Lentils don’t take long to prepare or need much experience of cooking.  As a bonus, you’ll have the  the satisfaction of feeding yourself and your friends well for very little money.

If pulses make you “windy”, rinse them well; the addition of the lemon juice and tomato helps to makes them more digestible. Or you can add a piece of kombu, a dried seaweed that you’ll find in health food shops. Cut off a piece about 2.5cm/1 inch long and cook with the lentils. It can be mixed in and eaten as part of the dish to give added minerals, including iodine, essential for thyroid function. Asfoetida is a spice used in India to aid the breakdown of beans and lentils; find it in the spice section in supermarkets.  Add one to two teaspoons with the other spices to aid digestion. 

 Metabolic Balance® followers, you can easily adapt the recipes to fit with your  personal food plan.

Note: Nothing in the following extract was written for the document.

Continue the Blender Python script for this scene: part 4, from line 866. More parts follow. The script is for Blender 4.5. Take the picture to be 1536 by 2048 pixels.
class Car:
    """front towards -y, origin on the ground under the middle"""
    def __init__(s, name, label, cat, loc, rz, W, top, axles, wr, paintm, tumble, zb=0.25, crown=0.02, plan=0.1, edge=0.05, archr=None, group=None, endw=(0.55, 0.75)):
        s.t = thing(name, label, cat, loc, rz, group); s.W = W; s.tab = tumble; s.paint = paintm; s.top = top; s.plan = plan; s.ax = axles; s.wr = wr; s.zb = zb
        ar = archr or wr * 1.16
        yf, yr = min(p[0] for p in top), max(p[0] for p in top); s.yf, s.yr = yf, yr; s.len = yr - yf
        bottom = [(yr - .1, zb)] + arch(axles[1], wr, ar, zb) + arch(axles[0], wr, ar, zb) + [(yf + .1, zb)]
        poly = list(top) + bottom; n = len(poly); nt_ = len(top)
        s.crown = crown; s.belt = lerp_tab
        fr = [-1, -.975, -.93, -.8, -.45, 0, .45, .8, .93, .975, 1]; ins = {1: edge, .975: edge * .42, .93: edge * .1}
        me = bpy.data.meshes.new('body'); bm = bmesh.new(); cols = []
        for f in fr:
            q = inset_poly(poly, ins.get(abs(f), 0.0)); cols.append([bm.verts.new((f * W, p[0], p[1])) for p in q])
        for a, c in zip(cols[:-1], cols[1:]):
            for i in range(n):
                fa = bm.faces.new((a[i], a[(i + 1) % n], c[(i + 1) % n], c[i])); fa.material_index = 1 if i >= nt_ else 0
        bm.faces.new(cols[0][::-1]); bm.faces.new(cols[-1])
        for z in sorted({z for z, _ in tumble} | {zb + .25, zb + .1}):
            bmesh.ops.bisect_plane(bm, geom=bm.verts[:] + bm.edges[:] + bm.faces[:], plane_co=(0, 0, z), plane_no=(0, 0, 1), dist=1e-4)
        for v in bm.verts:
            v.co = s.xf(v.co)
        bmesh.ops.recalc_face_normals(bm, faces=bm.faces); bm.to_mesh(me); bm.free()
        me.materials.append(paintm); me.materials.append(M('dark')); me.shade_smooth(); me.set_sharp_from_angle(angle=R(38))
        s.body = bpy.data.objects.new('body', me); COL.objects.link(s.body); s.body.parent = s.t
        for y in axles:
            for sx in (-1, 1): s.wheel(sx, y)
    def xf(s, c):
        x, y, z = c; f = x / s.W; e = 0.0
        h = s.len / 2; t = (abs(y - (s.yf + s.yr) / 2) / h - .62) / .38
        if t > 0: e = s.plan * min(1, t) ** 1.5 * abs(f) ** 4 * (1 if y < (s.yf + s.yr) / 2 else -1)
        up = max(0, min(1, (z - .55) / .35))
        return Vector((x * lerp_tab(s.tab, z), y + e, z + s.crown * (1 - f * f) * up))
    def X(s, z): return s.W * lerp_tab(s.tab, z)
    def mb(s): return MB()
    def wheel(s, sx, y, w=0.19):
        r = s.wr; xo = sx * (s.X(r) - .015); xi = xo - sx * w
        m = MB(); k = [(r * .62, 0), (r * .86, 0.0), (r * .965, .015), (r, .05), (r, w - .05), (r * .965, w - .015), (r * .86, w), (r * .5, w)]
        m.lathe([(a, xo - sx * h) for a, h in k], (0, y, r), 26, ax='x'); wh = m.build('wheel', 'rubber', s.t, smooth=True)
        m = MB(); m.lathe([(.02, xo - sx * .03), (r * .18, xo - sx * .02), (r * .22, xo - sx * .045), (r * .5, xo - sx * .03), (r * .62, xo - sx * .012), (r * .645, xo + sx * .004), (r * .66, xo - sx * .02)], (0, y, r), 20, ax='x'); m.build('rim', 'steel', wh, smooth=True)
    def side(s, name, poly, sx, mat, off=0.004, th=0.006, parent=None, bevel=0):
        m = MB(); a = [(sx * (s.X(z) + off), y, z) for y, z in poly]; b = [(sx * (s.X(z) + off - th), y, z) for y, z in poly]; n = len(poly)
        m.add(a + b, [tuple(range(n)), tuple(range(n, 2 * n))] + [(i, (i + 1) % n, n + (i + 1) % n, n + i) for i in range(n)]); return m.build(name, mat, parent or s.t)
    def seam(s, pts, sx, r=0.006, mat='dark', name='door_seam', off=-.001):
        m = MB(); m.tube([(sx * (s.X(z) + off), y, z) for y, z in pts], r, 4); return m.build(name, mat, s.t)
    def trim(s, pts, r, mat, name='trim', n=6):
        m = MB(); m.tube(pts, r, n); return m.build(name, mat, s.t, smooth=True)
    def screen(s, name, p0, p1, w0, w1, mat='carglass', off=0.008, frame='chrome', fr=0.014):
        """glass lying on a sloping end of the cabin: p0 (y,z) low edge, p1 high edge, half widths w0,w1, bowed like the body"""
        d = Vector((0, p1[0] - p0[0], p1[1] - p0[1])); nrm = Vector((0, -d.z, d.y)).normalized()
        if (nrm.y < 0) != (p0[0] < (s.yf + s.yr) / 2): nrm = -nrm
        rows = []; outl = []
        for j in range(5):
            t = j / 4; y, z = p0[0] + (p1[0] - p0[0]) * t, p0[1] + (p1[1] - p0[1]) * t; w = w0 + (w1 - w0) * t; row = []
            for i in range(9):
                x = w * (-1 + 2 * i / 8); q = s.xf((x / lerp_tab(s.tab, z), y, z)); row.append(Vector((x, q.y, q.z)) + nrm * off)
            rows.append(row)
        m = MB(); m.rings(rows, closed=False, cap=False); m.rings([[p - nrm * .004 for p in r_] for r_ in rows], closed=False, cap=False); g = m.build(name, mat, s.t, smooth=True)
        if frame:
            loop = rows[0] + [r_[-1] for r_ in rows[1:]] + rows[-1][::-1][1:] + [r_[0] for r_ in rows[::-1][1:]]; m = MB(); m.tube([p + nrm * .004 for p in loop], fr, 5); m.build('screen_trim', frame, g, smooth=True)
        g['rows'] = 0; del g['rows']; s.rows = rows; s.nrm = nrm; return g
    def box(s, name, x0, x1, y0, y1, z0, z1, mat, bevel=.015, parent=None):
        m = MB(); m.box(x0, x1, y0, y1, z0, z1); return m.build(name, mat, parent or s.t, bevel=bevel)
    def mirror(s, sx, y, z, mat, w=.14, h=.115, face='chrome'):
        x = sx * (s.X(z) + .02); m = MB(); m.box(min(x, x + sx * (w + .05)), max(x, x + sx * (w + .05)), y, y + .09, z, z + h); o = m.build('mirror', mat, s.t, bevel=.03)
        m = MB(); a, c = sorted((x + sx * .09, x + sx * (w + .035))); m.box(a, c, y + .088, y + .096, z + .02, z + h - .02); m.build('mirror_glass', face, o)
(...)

It is handy to have a food processor or hand blender for this recipe, but not essential – you just have to chop the vegetables more daintily.

lentil soup 1

  warming lentil soup with rye bread and mashed avocado

Lentil Soup (Serves 4)
30ml/ 1 tablespoon olive or coconut oil
1 onion, peeled and chopped
2 carrots, peeled and chopped
2 sticks of celery, chopped
1 garlic clove, chopped
200g/ 7oz red lentils, rinsed well
1 tsp  each of ground coriander and turmeric and 1-2 teaspoons of asfoetida (optional)
20g/ ¾oz fresh coriander or parsley, finely chopped (good to add but optional)
2 pints/1 litre of vegetable stock
1 tbsp of tomato puree
2.5cm/ 1” piece of root ginger peeled and finely chopped or grated
ground black pepper and a good squeeze of lemon juice

Preparation: If you have a food processor or hand blender, you can chop the vegetables into big chunks. If you don’t have a blender, aim for daintier pieces. Gently heat the oil in a large pan and add the onions. Sprinkle on the spices (coriander, turmeric and asfoestida). Cook for 3 minutes or until the onions have softened but not browned, stir a few times.Stir the carrots and celery into the spicy  onion mixture and cook gently for another 2 minutes.
Add the lentils and ginger. Stir well to mix all the ingredients together.
Pour in the stock, add the tomato puree, and stir again. Bring to the boil, stir, then reduce the heat and simmer for 30 minutes, or until the lentils are soft and mushy; the vegetables should  be cooked by now.
Add the garlic and fresh coriander/parsley (if using). Allow the soup to cool slightly then liquidise in a food processor or use a hand blender (you can transfer the soup to a large jug to do this or liquidise while still in the pan; beware of splashes!). Add the lemon juice and a shake of black pepper and serve.
In the unlikely event that there is any left over, this soup will keep in the fridge for 3 days.

Tip: Don’t forget to add seaweed or asfoetida to make pulses more digestible (see introductory paragraph above)

Lentil Stew
Follow the recipe for lentil soup but add less liquid – ½ a litre/1 pint should be about right – to make a thick lentil stew. There’s no need to liquidise the mixture which thickens magically as it cooks. Just make sure it doesn’t boil dry and add more liquid if needed. This stew is good with rice or a jacket potato and green salad.